[start of Collected material]

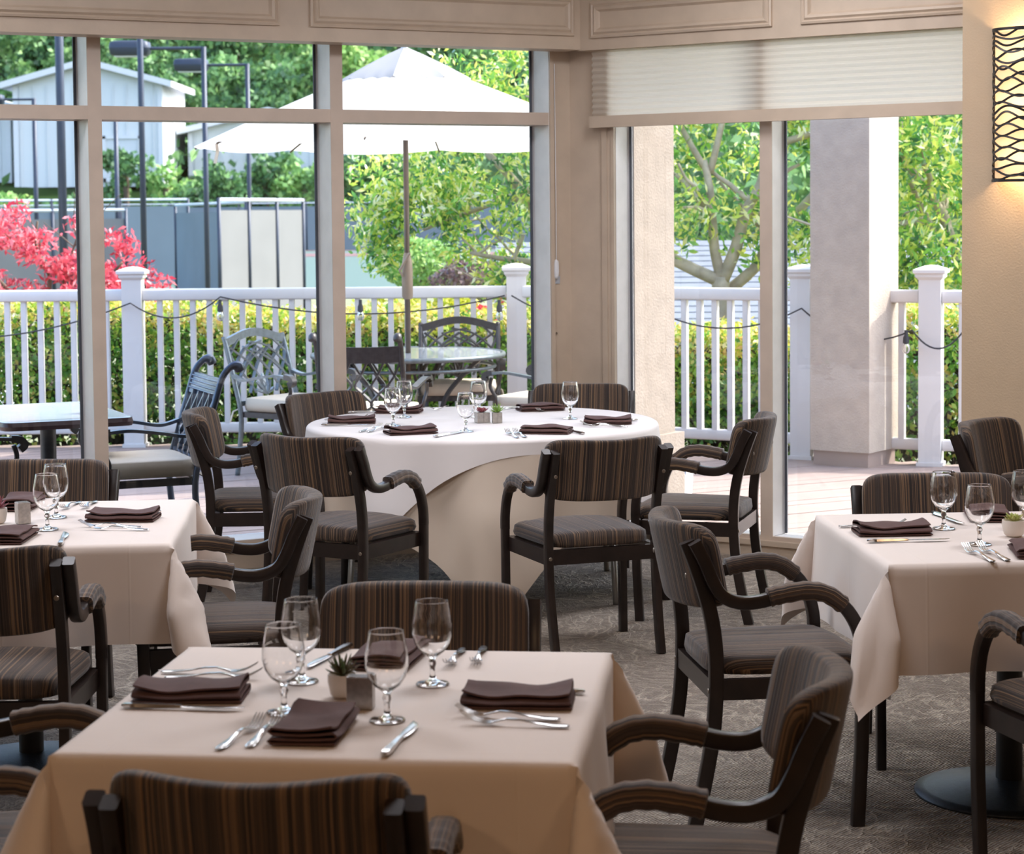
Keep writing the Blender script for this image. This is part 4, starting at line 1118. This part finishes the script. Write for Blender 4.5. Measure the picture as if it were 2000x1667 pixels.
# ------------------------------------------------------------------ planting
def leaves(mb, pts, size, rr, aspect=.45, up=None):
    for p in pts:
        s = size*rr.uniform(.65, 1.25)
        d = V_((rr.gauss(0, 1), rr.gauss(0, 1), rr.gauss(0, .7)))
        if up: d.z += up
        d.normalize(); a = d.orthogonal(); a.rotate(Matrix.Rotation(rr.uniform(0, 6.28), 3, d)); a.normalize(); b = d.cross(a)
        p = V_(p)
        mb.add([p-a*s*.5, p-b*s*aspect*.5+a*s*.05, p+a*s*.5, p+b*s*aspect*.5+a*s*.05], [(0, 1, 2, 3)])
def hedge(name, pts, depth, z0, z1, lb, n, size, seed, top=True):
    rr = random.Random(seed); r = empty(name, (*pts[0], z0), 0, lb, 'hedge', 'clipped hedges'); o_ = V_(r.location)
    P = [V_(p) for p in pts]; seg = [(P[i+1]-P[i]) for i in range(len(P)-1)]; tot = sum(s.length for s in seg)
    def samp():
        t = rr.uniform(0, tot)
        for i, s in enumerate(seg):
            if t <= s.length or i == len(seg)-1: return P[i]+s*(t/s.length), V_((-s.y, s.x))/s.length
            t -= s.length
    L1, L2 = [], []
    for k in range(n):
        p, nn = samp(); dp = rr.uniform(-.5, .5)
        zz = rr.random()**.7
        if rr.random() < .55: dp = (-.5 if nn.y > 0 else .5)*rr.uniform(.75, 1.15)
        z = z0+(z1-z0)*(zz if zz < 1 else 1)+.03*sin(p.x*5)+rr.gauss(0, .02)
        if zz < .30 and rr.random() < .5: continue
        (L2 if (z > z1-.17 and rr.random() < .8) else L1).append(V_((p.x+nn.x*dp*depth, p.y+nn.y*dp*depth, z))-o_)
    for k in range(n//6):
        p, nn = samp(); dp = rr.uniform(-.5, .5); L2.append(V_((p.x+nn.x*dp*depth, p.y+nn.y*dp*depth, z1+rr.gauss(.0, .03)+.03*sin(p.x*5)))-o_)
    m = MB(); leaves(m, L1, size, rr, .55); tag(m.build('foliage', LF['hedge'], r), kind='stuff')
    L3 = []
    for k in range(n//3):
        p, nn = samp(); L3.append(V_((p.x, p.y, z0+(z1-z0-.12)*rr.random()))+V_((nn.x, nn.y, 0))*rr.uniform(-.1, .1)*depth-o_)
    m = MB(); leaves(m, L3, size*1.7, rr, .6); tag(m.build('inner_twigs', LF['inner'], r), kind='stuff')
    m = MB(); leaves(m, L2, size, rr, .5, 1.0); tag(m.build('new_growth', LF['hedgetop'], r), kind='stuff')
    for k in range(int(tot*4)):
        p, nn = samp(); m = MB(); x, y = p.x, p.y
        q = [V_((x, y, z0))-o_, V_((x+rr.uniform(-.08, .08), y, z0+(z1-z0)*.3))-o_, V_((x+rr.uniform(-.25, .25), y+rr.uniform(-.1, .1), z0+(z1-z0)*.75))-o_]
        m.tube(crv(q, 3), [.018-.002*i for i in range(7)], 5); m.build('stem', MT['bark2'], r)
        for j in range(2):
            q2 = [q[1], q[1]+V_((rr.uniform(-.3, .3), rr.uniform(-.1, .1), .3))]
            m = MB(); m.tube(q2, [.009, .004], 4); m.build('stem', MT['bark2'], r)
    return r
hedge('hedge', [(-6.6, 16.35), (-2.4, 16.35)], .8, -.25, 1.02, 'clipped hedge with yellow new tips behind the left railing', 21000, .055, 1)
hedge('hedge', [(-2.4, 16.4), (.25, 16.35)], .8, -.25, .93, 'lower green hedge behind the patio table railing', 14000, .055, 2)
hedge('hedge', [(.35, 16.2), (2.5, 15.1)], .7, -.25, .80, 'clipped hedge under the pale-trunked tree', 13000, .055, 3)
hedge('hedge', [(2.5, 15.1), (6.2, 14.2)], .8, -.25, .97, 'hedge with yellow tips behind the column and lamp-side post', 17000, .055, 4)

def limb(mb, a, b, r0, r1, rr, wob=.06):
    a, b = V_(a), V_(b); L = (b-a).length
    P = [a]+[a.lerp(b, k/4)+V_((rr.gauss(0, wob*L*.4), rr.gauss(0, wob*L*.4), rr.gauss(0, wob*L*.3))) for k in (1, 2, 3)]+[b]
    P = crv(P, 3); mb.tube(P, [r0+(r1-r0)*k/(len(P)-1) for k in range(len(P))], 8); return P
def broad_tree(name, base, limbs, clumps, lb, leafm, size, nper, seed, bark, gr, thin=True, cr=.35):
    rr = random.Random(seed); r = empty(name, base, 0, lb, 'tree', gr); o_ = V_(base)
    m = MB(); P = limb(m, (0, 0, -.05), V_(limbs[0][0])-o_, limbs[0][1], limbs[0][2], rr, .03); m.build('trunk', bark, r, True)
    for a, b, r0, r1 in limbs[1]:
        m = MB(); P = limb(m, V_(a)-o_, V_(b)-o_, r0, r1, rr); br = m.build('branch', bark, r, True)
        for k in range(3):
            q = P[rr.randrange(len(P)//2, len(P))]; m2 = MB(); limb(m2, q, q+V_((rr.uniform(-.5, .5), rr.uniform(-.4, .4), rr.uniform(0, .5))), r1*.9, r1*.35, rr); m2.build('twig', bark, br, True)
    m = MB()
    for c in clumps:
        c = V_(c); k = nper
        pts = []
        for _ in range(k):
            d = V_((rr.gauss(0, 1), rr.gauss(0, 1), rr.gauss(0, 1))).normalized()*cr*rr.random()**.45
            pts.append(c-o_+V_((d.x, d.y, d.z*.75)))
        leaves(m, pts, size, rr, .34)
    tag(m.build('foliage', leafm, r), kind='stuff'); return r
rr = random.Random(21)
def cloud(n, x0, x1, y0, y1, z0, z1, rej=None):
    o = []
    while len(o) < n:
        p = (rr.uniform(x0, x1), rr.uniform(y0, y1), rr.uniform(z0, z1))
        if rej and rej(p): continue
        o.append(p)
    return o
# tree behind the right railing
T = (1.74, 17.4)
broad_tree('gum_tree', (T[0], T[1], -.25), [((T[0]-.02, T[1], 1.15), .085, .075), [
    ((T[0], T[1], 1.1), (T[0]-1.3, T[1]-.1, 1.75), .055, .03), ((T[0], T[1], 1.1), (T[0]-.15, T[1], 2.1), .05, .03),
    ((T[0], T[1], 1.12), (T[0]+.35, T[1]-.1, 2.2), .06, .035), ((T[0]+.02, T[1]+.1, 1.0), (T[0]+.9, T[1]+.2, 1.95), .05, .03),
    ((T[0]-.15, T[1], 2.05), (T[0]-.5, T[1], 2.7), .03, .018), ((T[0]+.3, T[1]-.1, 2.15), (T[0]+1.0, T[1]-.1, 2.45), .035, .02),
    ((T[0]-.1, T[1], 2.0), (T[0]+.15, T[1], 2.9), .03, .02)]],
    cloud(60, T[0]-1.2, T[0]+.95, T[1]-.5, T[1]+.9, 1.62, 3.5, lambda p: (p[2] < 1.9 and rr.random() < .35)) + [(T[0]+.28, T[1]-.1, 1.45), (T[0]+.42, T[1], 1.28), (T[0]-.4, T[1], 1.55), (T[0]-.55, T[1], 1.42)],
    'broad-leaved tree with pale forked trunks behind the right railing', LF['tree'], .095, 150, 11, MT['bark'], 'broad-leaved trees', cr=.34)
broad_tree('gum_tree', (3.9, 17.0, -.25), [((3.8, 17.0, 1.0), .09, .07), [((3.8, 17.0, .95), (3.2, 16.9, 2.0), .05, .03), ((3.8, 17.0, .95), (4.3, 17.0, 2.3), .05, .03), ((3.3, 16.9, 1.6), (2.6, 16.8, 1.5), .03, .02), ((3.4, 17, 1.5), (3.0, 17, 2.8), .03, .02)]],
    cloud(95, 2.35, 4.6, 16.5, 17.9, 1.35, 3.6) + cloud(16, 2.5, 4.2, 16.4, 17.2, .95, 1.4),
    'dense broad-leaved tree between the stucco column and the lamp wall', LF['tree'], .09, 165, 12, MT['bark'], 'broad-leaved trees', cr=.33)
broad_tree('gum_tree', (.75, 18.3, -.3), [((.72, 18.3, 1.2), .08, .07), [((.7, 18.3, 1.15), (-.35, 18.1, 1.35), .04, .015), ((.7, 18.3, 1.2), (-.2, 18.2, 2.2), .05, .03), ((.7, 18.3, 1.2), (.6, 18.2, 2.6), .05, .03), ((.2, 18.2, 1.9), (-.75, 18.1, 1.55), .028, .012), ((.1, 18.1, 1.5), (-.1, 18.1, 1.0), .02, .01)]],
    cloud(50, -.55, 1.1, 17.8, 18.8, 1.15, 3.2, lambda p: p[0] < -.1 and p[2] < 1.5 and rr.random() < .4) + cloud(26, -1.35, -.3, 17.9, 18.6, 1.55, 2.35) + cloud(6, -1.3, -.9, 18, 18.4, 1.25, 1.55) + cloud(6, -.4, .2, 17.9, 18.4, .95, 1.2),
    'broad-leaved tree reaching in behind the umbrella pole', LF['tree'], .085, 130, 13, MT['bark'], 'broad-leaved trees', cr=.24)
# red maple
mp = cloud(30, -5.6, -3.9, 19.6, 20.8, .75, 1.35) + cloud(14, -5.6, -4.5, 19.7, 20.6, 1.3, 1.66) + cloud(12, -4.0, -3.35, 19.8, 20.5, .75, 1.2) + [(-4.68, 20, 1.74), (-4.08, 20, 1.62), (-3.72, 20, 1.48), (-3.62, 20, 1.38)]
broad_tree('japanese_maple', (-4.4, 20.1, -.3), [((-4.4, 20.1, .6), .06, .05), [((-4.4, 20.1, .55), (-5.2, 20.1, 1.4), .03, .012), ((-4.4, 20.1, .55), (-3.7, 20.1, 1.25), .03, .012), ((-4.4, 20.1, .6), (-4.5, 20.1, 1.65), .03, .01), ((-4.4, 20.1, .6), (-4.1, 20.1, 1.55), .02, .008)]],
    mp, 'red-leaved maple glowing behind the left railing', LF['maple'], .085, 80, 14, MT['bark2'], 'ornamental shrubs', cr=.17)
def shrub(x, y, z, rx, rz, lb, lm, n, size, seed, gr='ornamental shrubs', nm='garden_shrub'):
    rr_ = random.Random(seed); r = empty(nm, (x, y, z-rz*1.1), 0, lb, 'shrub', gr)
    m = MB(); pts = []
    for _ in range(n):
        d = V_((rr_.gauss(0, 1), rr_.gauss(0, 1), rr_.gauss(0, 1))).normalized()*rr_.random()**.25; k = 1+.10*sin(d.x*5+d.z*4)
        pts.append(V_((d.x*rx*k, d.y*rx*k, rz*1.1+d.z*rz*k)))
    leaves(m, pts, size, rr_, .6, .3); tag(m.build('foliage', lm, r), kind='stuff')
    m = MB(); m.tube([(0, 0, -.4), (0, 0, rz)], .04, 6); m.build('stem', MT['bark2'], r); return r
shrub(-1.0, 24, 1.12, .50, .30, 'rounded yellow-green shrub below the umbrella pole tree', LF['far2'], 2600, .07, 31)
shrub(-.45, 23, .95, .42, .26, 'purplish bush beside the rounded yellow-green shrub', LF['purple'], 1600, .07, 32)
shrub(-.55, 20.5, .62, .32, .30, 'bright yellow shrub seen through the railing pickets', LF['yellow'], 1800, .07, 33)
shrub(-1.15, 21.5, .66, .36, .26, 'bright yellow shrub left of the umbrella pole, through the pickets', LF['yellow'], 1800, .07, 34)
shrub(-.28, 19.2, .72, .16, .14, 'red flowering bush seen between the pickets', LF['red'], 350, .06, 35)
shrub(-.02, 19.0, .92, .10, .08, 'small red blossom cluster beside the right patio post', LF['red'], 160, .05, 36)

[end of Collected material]

• Directions
Isolate the lines that hold the word "green" and copy all of them.

• Output
hedge('hedge', [(-2.4, 16.4), (.25, 16.35)], .8, -.25, .93, 'lower green hedge behind the patio table railing', 14000, .055, 2)
shrub(-1.0, 24, 1.12, .50, .30, 'rounded yellow-green shrub below the umbrella pole tree', LF['far2'], 2600, .07, 31)
shrub(-.45, 23, .95, .42, .26, 'purplish bush beside the rounded yellow-green shrub', LF['purple'], 1600, .07, 32)